Headliners Icebreaker International were in a class of their own though. Funny, intriguing and vaguely mad in person, we left our interview just as confused as when we arrived, our heads full of economics and well-spun tales. Live, they were definitely the most acccessible act with their flowing electro-pop and NATOarts business suits. sadly they got cut short by a technical problem – a sad note on which to end such a well-organised event. I ended up stumbling home in the frost at 1am where I saw a fox watching me from the roadside. I then had seemingly endless strange electronic music soundtracked dreams and woke to a group of economists discussing world trade on the radio. my head’s been a bit odd since.

burnt out festival

Posted: October 25th, 2001, by Marceline Smith

okay, now I can find time to write about the burnt out festival. very timely considering the last few days have involved burning buildings at my place of work. I just went down and took some photos of the burnt botany building. it looks pretty sad with no roof.

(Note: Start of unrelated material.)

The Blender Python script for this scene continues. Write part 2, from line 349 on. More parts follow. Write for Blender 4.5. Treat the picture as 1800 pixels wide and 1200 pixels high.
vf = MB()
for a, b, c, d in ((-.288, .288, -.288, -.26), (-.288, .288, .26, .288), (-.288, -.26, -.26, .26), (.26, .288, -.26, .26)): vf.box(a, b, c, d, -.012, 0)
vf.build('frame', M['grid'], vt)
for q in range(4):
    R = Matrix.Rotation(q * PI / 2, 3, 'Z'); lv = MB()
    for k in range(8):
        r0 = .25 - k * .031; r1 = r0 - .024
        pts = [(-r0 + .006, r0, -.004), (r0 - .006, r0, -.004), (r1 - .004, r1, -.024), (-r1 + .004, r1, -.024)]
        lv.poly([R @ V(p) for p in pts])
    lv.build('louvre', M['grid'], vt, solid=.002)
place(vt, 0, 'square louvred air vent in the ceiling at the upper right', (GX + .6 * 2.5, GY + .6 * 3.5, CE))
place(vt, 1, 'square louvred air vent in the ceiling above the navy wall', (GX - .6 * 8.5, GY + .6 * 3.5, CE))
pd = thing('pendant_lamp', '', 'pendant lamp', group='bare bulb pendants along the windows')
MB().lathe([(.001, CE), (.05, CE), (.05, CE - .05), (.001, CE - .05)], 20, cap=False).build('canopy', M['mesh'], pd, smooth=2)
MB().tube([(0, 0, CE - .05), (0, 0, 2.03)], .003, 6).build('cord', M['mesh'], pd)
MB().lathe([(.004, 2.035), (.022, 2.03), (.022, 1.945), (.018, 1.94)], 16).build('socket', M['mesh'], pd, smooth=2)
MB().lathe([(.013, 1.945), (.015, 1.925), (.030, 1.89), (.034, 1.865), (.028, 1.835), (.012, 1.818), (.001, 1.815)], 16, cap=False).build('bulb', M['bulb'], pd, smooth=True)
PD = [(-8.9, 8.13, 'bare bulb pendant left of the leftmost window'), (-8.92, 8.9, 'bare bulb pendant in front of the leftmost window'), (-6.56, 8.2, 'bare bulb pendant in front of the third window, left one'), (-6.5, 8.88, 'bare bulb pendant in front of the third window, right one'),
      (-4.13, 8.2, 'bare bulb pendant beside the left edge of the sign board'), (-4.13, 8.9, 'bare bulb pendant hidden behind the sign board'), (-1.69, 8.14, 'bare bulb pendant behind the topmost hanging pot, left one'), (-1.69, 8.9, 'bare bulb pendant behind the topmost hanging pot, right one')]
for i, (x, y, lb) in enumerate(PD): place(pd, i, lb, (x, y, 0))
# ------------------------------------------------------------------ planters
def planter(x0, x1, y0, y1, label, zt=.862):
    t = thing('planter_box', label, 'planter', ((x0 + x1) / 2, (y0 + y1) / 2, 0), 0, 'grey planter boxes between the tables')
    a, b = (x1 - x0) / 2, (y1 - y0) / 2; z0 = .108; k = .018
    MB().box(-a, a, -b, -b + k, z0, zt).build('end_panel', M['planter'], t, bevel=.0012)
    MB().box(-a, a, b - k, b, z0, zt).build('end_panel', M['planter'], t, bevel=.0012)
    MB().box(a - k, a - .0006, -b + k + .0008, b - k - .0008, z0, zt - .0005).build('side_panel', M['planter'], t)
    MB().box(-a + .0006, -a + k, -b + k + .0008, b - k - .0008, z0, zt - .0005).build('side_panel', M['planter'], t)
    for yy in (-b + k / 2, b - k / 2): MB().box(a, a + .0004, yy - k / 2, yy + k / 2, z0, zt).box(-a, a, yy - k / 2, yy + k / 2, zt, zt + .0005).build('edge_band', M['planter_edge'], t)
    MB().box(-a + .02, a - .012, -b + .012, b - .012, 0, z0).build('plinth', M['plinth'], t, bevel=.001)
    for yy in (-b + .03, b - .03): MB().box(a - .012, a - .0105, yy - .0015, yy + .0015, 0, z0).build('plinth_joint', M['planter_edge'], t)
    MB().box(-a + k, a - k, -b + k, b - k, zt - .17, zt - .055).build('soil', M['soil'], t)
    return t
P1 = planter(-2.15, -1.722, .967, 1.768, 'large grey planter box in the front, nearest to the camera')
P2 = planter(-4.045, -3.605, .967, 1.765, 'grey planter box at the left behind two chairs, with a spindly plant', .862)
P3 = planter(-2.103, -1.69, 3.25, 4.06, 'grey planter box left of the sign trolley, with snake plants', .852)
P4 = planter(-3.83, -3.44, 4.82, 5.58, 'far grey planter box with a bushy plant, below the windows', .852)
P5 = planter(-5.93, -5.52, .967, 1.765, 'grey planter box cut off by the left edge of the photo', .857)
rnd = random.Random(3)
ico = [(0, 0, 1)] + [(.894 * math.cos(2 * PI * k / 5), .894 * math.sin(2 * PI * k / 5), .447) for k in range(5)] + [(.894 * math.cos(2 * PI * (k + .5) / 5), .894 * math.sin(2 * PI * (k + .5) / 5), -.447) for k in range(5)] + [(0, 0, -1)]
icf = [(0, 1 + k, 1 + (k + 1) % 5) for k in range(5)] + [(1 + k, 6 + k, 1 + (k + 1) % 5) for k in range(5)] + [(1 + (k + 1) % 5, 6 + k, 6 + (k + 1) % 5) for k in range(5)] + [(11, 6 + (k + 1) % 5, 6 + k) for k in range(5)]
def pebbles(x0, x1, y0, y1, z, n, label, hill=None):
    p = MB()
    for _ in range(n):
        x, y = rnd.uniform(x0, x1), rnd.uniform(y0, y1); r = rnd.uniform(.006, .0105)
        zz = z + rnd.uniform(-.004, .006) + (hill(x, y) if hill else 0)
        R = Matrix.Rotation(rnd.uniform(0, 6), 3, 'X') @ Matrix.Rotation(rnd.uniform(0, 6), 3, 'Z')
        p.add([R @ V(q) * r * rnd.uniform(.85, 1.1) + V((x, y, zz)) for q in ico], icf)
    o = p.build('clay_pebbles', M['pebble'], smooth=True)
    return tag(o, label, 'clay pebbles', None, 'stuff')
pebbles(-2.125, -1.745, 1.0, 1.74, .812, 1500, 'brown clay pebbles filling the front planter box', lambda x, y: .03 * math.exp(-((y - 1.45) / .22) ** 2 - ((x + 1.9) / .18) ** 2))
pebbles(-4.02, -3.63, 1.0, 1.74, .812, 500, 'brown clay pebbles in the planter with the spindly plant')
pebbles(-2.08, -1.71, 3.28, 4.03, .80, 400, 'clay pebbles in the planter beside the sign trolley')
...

the burnt out festival is on all this week in glasgow and they really went to some effort. really nice old-church type venue, slide and film projections and even printing the tickets on fancy cardboard. anyway, I went on the first night for Hood and Very! Special! Guests! Mogwai!

which obviously was wee stuart b dj-ing for well over an hour. he didn’t do his mobile indie disco but instead did a damn good proper dj set with fancy mixing skills and sticking in a whole bunch of stuff from hip hop to electronica to cheesy garage to digital hardcore to heavy metal to sesame street. but I think he mainly likes dj-ing so he can put on a long record every now and again and run about getting another beer and chatting to people. I expect this to get worked in to Mogwai’s set at some point.

Hood were the main band and they were really great. it all just worked together really well. the electronicy stuff, the guitars, the projections and everything. and they did a fantastically loud rock out bit to finish on. I was rather impressed.

Good night altogether. And John from Mogwai bought me a pint! what a guy!